Hoe moeilijk is het om grenzen te stellen aan het smartphonegebruik?

“In de politiek? Haast onmogelijk. De nieuwscyclus draait maar door, 24 op 24. Zodra er iets gebeurt, word je geacht ­meteen alles te weten en verwachten media een kant-en-klare reactie. Dus gebruik ik de smartphone constant.”

Hoe kun je aan die cyclus weerstaan?

“Je bepaalt zelf of je je laat meeslepen of niet. Tegelijk moet je de gevolgen van die beslissing kunnen inschatten. Ik ben onlangs verhuisd, hier in Genk, en slaagde er niet in om de muren te schilderen. Ik was de hele tijd afgeleid, beantwoordde mails, sms’en, whatsapps... Dus heb ik dat toestel aan de kant gelegd.

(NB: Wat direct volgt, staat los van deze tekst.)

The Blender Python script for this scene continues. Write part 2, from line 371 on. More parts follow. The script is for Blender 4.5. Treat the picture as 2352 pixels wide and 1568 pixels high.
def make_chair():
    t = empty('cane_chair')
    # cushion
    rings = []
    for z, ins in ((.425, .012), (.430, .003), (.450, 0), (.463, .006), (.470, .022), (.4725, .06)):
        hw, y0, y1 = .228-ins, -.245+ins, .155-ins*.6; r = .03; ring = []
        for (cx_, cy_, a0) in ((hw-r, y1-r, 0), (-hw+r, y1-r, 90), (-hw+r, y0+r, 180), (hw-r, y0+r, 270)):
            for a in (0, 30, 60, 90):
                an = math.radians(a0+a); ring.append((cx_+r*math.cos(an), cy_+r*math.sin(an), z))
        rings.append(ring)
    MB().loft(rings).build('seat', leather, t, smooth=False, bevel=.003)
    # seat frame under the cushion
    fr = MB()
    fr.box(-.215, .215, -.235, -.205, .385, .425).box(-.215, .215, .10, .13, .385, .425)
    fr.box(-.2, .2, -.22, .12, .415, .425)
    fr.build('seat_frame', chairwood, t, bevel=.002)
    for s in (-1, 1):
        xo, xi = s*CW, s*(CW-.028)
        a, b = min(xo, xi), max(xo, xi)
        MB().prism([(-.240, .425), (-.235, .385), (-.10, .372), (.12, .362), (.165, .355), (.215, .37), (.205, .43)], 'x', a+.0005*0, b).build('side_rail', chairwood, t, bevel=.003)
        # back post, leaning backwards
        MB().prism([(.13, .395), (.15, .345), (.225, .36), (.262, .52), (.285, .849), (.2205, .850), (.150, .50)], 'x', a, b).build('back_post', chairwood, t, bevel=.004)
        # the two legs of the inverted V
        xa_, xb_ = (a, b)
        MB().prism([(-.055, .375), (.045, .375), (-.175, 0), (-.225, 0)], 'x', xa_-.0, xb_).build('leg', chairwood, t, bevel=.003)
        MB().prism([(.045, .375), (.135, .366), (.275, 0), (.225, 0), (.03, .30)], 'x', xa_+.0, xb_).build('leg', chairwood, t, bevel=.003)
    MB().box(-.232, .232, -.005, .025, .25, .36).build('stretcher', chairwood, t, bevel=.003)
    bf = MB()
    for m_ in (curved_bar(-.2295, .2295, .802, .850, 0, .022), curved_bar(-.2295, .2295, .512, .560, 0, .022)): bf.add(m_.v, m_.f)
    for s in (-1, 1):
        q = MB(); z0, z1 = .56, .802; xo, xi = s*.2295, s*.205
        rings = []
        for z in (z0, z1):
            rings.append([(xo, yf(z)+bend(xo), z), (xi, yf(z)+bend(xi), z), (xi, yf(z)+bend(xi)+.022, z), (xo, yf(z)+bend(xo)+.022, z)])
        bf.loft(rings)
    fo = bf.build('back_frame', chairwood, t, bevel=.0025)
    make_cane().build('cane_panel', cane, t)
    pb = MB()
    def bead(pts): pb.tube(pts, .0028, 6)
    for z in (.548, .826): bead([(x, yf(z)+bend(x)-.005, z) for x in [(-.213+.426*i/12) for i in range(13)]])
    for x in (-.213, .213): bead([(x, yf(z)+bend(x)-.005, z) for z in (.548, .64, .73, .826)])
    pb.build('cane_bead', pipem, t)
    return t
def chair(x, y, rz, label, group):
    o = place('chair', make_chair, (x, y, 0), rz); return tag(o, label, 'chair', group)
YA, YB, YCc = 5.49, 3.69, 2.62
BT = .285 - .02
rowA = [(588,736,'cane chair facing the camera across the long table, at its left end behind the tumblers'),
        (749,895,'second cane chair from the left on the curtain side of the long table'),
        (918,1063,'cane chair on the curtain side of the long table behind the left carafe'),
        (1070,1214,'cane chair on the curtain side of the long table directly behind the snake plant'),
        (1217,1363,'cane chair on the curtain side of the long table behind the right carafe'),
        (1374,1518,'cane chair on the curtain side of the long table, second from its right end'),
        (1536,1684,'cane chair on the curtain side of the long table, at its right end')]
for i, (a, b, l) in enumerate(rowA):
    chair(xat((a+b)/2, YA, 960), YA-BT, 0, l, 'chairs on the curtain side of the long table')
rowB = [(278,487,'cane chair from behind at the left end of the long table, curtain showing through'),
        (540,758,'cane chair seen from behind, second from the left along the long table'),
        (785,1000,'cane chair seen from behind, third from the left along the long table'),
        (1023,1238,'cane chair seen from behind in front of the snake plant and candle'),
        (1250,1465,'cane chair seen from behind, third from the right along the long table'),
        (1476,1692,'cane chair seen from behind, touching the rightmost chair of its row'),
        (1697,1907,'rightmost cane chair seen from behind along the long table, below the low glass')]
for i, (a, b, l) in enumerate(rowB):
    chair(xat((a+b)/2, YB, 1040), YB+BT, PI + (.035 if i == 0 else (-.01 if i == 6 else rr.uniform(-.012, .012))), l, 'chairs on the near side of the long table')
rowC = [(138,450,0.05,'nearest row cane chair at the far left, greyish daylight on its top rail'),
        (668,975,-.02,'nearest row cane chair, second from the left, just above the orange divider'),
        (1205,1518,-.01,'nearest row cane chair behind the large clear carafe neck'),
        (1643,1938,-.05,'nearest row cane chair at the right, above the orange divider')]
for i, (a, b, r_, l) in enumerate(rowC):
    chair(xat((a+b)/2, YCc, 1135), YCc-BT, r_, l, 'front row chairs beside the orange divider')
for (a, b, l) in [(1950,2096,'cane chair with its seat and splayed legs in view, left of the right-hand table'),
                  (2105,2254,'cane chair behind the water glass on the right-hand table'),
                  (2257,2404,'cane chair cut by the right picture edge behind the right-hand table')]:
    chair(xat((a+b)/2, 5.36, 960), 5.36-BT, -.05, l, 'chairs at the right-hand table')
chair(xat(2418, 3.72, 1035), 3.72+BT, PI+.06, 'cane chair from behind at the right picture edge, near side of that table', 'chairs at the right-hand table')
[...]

“Onlangs was ik in Marokko, ik bezocht er het graf van mijn vader in het Atlasgebergte. Daar was geen ontvangst, daar deden mensen de was in een emmer, stonden alle deuren open, zei iedereen gedag. Dat was een bevrijding. Ik kon meteen alles relativeren. Maar dan kom je op Zaventem en word je weer in die maalstroom getrokken.”

De smartphone reikt je wel een megafoon aan. Je hebt als politicus in wezen geen pers meer nodig en kunt je rechtstreeks tot het volk richten.

“Dat klopt ten dele. Niet iedereen volgt je op Facebook of Twitter.”

Verklaart dat preken voor de eigen kerk de collectieve ­verbazing bij Trumps zege?

“Dat heeft ermee te maken. Je volgt alleen wie je wilt volgen. Het lijkt dan alsof iedereen het met je eens is, wat natuurlijk een miskenning is van de realiteit.”

Ander nadeel van die megafoon: je moet haast continu tegenwicht bieden voor je concurrenten. Wanneerfervente twitteraars als Gwendolyn Rutten en Theo Francken iets roepen, moet je wel antwoorden, toch?

“Wat is het alternatief? Dat zomaar later passeren? Het is dubbel. Zodra je reageert, word je op Twitter meegesleurd in een modderbad. Ik erger me enorm aan die vloed aan negativiteit op Twitter. Je wilt niet weten wat ik daar allemaal te lezen krijg. Maar tegelijk kan ik op die manier een hoop mensen inlichten, ook journalisten. Maar het voelt eerder als een verplichting aan, dat wel.”

'Ik erger me enorm aan die vloed aan negativiteit op Twitter. Je wilt niet weten wat ik daar allemaal te lezen krijg'
Meryame Kitir

Zie je de onlinebudgetten stijgen bij iedere verkiezing?

“Ja, lijkt me ook logisch. Al ken ik de precieze bedragen niet.”

N-VA staat niet alleen electoraal, maar ook digitaal sterk.

“Iedereen investeert nu in het digitale. Zelfs de vakbond maakt filmpjes. Maar een debat voer je elders. Dat doe je best face to face.”

Heeft de handdruk op het marktplein plaatsgemaakt voor een zo hoog mogelijke plaats op de Facebookfeed van de kiezer?

“Dat lijkt me eerder iets voor specialisten. Daar moet een politicus zich niet mee bezig­houden, denk ik.”

Emmanuel Macron had bij de Franse presidentsverkiezingen wel zo’n leger specialisten om zich heen ­verzameld.

“Omdat de digitale wereld belangrijker is voor nationale dan voor lokale politiek. De nationale politiek ligt wat verderaf van de burger dan de lokale. Als volksvertegenwoordiger in Brussel zie je minder volk dan als schepen in Genk. We mogen de digitale wereld ook niet overschatten. Niet iedereen heeft een rijk online-leven of even gemakkelijk toegang tot het internet.”

Doorgedreven smartphonegebruik wordt steeds vaker in vraag gesteld. Moet de overheid sensibiliseren?

“De overheid als opvoeder be­staat gelukkig niet meer. Maar je moet het als politicus wel bespreekbaar maken. Mensen wijzen op de pro’s en contra’s.”

Dat lukt het best via sociale media.

(lacht) “Helaas. We moeten vooral waken over de groeiende kloof tussen het analoge en het digitale. Want die kloof wordt met de dag groter.”